▼▼▼
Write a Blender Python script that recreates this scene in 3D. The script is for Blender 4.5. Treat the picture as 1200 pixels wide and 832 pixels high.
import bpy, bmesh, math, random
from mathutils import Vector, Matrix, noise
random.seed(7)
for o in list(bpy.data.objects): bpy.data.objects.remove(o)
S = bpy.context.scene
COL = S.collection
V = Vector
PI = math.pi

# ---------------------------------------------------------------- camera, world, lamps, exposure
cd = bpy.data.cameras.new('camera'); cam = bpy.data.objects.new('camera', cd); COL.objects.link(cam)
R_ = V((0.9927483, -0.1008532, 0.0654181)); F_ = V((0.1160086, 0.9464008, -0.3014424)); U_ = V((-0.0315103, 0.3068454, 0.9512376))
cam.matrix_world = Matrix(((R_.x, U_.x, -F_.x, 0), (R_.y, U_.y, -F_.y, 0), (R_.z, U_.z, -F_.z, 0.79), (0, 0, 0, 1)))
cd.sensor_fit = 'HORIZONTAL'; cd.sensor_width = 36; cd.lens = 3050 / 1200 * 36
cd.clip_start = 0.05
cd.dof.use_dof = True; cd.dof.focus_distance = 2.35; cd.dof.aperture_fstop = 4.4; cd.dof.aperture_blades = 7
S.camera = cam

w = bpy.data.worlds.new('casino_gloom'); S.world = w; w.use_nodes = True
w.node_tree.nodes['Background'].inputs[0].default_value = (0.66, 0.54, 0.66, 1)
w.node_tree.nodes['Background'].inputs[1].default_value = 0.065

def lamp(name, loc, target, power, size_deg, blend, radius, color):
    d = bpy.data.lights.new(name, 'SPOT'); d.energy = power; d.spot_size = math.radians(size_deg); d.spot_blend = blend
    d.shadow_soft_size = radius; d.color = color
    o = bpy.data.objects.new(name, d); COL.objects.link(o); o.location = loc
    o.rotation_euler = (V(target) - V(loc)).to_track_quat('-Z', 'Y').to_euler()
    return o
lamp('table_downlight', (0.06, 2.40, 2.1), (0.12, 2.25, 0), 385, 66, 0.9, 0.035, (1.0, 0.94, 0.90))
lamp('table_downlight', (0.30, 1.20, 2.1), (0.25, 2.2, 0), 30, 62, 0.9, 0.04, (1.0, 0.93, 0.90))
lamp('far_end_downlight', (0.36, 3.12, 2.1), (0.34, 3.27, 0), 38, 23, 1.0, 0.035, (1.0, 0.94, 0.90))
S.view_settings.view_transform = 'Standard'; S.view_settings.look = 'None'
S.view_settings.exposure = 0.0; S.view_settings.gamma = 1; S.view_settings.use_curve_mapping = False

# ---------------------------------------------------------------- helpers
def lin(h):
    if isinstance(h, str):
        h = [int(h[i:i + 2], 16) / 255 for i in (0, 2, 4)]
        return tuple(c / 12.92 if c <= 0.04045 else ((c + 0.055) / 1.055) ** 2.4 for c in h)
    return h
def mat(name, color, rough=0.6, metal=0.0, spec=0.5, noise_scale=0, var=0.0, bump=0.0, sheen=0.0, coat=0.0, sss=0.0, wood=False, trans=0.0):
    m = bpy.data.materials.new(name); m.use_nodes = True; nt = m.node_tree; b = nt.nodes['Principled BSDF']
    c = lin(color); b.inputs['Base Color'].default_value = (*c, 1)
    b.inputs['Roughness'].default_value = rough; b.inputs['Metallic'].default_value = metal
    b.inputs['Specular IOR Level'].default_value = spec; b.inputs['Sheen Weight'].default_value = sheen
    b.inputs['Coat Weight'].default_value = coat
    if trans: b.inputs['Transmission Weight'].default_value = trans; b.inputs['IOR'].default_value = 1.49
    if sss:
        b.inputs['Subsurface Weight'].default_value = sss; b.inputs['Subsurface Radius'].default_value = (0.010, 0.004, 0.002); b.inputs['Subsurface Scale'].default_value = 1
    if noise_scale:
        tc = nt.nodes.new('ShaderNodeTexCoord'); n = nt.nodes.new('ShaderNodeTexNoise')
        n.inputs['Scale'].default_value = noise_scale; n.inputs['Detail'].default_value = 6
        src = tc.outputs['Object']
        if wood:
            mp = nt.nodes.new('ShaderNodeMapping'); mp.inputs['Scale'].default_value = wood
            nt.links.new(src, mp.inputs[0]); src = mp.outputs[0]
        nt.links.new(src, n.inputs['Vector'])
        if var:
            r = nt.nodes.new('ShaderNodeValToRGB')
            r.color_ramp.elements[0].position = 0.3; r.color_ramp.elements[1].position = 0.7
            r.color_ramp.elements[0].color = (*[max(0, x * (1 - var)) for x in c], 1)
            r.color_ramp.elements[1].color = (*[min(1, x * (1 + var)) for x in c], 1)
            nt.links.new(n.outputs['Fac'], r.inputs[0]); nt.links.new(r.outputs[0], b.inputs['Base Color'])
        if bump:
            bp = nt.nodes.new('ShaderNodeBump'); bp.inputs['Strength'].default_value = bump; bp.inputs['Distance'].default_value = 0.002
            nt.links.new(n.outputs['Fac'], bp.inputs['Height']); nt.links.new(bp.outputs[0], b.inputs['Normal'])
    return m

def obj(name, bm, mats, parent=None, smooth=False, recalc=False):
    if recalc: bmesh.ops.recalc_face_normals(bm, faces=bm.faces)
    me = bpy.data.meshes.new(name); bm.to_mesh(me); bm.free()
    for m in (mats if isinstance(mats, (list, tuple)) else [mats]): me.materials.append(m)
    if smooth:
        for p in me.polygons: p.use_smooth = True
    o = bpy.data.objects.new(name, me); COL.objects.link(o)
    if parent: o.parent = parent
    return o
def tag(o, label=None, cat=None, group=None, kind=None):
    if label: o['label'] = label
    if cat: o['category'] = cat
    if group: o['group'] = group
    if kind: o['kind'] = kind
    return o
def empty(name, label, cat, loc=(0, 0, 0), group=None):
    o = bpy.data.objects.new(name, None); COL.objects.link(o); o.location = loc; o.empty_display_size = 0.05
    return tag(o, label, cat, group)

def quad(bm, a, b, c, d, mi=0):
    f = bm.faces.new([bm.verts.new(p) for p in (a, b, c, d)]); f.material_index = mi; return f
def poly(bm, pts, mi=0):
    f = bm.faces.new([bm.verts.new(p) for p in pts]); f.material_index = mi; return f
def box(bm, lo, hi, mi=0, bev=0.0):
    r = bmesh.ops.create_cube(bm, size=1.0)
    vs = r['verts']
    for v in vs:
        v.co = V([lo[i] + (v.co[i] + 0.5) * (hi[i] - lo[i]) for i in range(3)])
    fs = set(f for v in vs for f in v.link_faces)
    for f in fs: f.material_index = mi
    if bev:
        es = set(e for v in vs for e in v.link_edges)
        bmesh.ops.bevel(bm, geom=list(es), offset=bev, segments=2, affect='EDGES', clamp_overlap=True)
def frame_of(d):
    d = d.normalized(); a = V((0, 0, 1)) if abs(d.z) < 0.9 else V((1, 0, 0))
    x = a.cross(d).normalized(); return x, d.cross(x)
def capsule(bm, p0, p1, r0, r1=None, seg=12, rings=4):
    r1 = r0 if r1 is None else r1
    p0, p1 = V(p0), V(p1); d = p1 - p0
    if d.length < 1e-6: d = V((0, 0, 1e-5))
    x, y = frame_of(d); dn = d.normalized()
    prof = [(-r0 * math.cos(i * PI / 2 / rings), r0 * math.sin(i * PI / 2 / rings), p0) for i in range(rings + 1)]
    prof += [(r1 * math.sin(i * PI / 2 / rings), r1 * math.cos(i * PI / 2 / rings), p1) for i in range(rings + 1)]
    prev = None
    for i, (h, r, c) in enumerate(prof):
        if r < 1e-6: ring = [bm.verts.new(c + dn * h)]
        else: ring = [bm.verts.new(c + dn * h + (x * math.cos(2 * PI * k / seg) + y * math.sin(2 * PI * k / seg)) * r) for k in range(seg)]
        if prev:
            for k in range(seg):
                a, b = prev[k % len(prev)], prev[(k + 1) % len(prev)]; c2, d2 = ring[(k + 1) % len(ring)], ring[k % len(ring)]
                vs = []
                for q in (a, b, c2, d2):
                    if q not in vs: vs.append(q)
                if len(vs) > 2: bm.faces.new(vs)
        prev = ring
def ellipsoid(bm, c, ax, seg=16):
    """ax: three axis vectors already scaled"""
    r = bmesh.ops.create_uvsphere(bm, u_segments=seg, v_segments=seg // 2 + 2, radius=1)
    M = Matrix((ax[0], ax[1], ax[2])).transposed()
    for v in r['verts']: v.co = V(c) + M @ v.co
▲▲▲
■ **Exercise aim**
Exactly as they appear, please write out the lines from the opening of the listing above down to the line containing "PI = math.pi", with both end lines included.

■ **Result of the exercise**
Write a Blender Python script that recreates this scene in 3D. The script is for Blender 4.5. Treat the picture as 1200 pixels wide and 832 pixels high.
import bpy, bmesh, math, random
from mathutils import Vector, Matrix, noise
random.seed(7)
for o in list(bpy.data.objects): bpy.data.objects.remove(o)
S = bpy.context.scene
COL = S.collection
V = Vector
PI = math.pi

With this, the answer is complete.